> [GOAL]
Report, word for word, every line of the material that contains "this".

> [MATERIAL TO PROCESS]
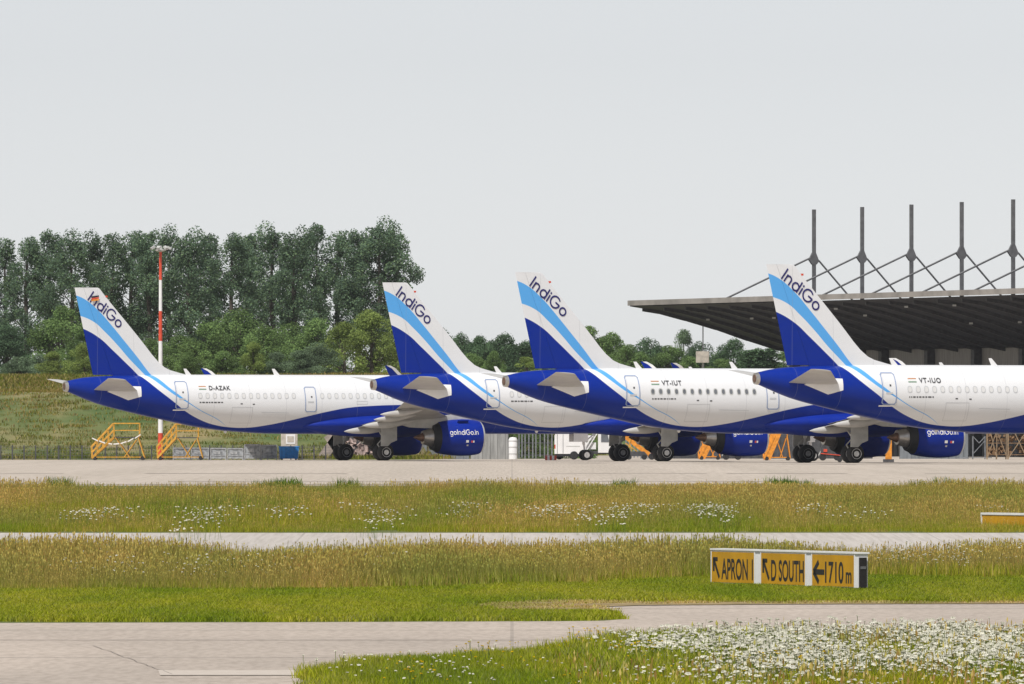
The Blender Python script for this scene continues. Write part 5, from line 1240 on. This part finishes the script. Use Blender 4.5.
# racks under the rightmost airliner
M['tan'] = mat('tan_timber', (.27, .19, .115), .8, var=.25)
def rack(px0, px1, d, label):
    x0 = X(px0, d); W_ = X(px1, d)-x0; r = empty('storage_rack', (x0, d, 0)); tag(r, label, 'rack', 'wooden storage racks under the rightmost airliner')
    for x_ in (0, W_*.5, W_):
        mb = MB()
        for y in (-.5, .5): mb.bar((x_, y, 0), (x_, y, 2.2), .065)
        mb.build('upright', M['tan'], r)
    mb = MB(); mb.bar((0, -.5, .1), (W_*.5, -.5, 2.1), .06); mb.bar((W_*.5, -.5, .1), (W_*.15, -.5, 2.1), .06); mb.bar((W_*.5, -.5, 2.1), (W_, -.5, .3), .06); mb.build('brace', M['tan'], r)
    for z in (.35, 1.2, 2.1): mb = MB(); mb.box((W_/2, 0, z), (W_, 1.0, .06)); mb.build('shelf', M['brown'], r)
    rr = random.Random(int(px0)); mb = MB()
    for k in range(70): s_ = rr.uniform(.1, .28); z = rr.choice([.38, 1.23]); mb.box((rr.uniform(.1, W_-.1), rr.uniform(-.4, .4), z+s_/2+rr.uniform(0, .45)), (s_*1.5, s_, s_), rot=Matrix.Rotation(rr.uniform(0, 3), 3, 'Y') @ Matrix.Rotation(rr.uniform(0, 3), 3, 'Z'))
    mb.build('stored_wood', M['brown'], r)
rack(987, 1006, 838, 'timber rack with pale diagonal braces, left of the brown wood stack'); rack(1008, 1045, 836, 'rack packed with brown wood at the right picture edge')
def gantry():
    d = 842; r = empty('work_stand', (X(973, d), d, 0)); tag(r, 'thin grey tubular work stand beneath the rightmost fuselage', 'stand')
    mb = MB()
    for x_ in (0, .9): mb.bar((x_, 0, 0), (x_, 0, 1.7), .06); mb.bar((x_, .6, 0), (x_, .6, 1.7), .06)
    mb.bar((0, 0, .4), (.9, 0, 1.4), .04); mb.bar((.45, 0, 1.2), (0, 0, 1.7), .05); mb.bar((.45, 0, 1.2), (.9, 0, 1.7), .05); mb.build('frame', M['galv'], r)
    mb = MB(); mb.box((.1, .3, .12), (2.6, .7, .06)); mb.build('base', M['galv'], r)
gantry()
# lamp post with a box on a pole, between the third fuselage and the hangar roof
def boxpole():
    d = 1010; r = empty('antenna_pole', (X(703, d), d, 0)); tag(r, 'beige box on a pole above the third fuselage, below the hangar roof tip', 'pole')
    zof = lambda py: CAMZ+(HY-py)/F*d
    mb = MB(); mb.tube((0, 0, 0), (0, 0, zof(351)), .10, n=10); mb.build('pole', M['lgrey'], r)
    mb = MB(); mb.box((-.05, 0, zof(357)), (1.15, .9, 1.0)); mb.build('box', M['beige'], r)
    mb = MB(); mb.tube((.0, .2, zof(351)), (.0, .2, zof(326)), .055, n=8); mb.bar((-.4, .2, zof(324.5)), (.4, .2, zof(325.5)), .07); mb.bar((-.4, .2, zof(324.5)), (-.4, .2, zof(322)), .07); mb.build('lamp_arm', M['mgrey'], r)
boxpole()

...

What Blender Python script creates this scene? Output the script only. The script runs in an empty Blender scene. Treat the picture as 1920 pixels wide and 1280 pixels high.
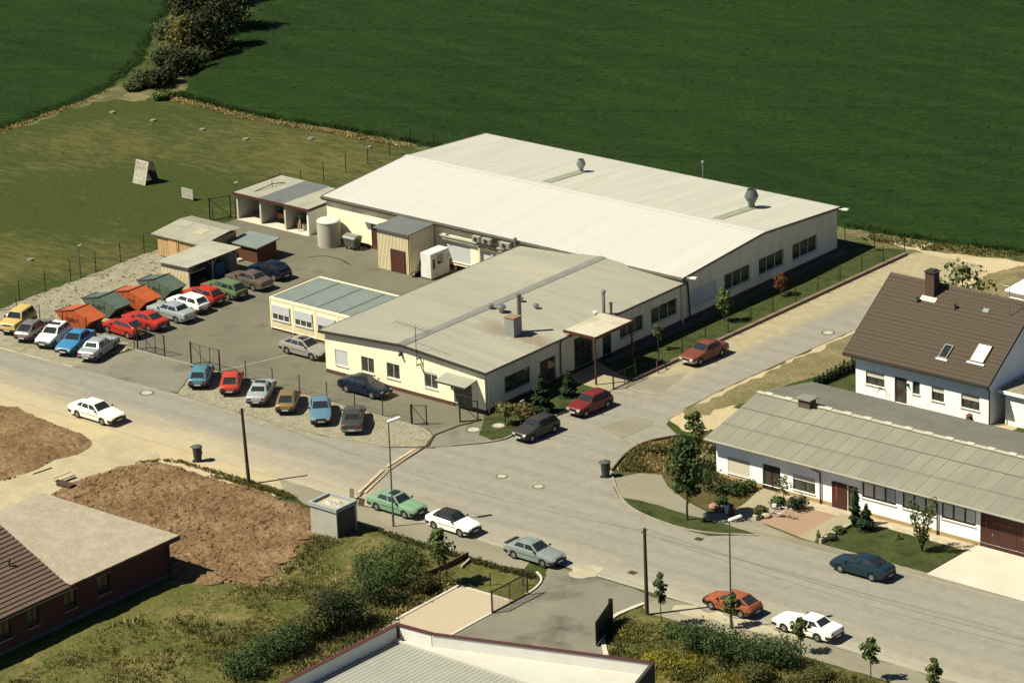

> [THE OUTPUT]
The Blender Python script for this scene continues. Write part 5, from line 1240 on. This part finishes the script. Use Blender 4.5.
What Blender Python script creates this scene? Output the script only. The script runs in an empty Blender scene. Treat the picture as 1920 pixels wide and 1280 pixels high.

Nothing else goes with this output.